> _Short exercise_
Pictures are not part of the copy. Retype the lines from the first one through the line that contains "from mathutils.geometry import".

> _Recorded information_
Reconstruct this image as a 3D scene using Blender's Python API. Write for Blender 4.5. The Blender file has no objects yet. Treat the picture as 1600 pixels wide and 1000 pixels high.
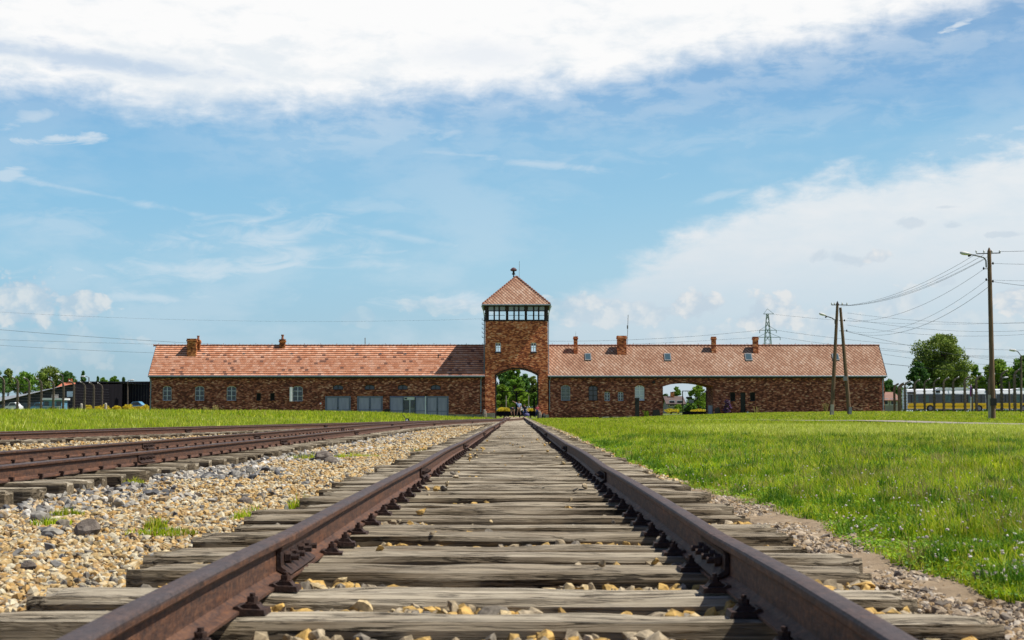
import bpy, bmesh, math, random
import numpy as np
from mathutils import Vector, Matrix, noise as mnoise
from mathutils.geometry import tessellate_polygon

SC = bpy.context.scene
COL = SC.collection
R = math.radians
random.seed(7)
rng = np.random.default_rng(11)
ORD = ['first','second','third','fourth','fifth','sixth','seventh','eighth','ninth','tenth','eleventh','twelfth','thirteenth','fourteenth','fifteenth','sixteenth','seventeenth','eighteenth','nineteenth','twentieth']

# ------------------------------------------------------------------ camera
F = 2230.0
CAMZ = 0.56
PITCH = math.atan(146.0 / F)
YAW = math.atan(8.0 / F)
cam_d = bpy.data.cameras.new('camera')
cam = bpy.data.objects.new('camera', cam_d)
COL.objects.link(cam)
cam.location = (0, 0, CAMZ)
cam.rotation_euler = (math.pi / 2 + PITCH, 0, YAW)
cam_d.sensor_width = 36
cam_d.lens = F / 1600 * 36
cam_d.clip_start = 0.05
cam_d.clip_end = 9000
cam_d.dof.use_dof = True
cam_d.dof.focus_distance = 18.0
cam_d.dof.aperture_fstop = 10.0
SC.camera = cam
SC.render.resolution_x = 1024
SC.render.resolution_y = 640
SC.view_settings.view_transform = 'Standard'
SC.view_settings.look = 'None'
EXPO = 0.35
SC.view_settings.exposure = EXPO
SC.view_settings.gamma = 1

_RM = cam.rotation_euler.to_matrix()
def P(px, py, Y):
    """world point at depth Y seen at this place of the photograph (survey helper)"""
    d = _RM @ Vector(((px - 800) / F, (500 - py) / F, -1))
    t = Y / d.y
    return Vector((d.x * t, Y, CAMZ + d.z * t))

# ------------------------------------------------------------------ sun
SUNV = Vector((0.68, -0.07, 1.0)).normalized()
sun_d = bpy.data.lights.new('sun', 'SUN')
sun_d.energy = 4.9
sun_d.angle = R(0.5)
sun_d.color = (1.0, 0.94, 0.84)
sun = bpy.data.objects.new('sun', sun_d)
COL.objects.link(sun)
sun.rotation_euler = SUNV.to_track_quat('Z', 'Y').to_euler()

# ------------------------------------------------------------------ node helper
DIM = '2D'
class S:
    """scalar socket with arithmetic"""
    def __init__(s, nt, sock): s.nt = nt; s.k = sock
    def op(s, o, *a, clamp=False):
        n = s.nt.nodes.new('ShaderNodeMath'); n.operation = o; n.use_clamp = clamp
        for i, v in enumerate((s,) + a):
            if isinstance(v, S): s.nt.links.new(v.k, n.inputs[i])
            else: n.inputs[i].default_value = v
        return S(s.nt, n.outputs[0])
    def __add__(s, o): return s.op('ADD', o)
    __radd__ = __add__
    def __sub__(s, o): return s.op('SUBTRACT', o)
    def __rsub__(s, o): return s.op('MULTIPLY', -1.0).op('ADD', o)
    def __mul__(s, o): return s.op('MULTIPLY', o)
    __rmul__ = __mul__
    def __truediv__(s, o): return s.op('DIVIDE', o)
    def mx(s, o): return s.op('MAXIMUM', o)
    def mn(s, o): return s.op('MINIMUM', o)
    def fr(s): return s.op('FRACT')
    def fl(s): return s.op('FLOOR')
    def clamp(s): return s.op('ADD', 0.0, clamp=True)
    def ss(s, a, b):
        n = s.nt.nodes.new('ShaderNodeMapRange'); n.interpolation_type = 'SMOOTHSTEP'
        s.nt.links.new(s.k, n.inputs[0]); n.inputs[1].default_value = a; n.inputs[2].default_value = b
        n.inputs[3].default_value = 0; n.inputs[4].default_value = 1
        return S(s.nt, n.outputs[0])
def xyz(nt, v):
    n = nt.nodes.new('ShaderNodeSeparateXYZ'); nt.links.new(v, n.inputs[0])
    return [S(nt, o) for o in n.outputs]
def comb(nt, a, b, c=0.0):
    n = nt.nodes.new('ShaderNodeCombineXYZ')
    for i, v in enumerate((a, b, c)):
        if isinstance(v, S): nt.links.new(v.k, n.inputs[i])
        else: n.inputs[i].default_value = v
    return n.outputs[0]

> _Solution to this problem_
Reconstruct this image as a 3D scene using Blender's Python API. Write for Blender 4.5. The Blender file has no objects yet. Treat the picture as 1600 pixels wide and 1000 pixels high.
import bpy, bmesh, math, random
import numpy as np
from mathutils import Vector, Matrix, noise as mnoise
from mathutils.geometry import tessellate_polygon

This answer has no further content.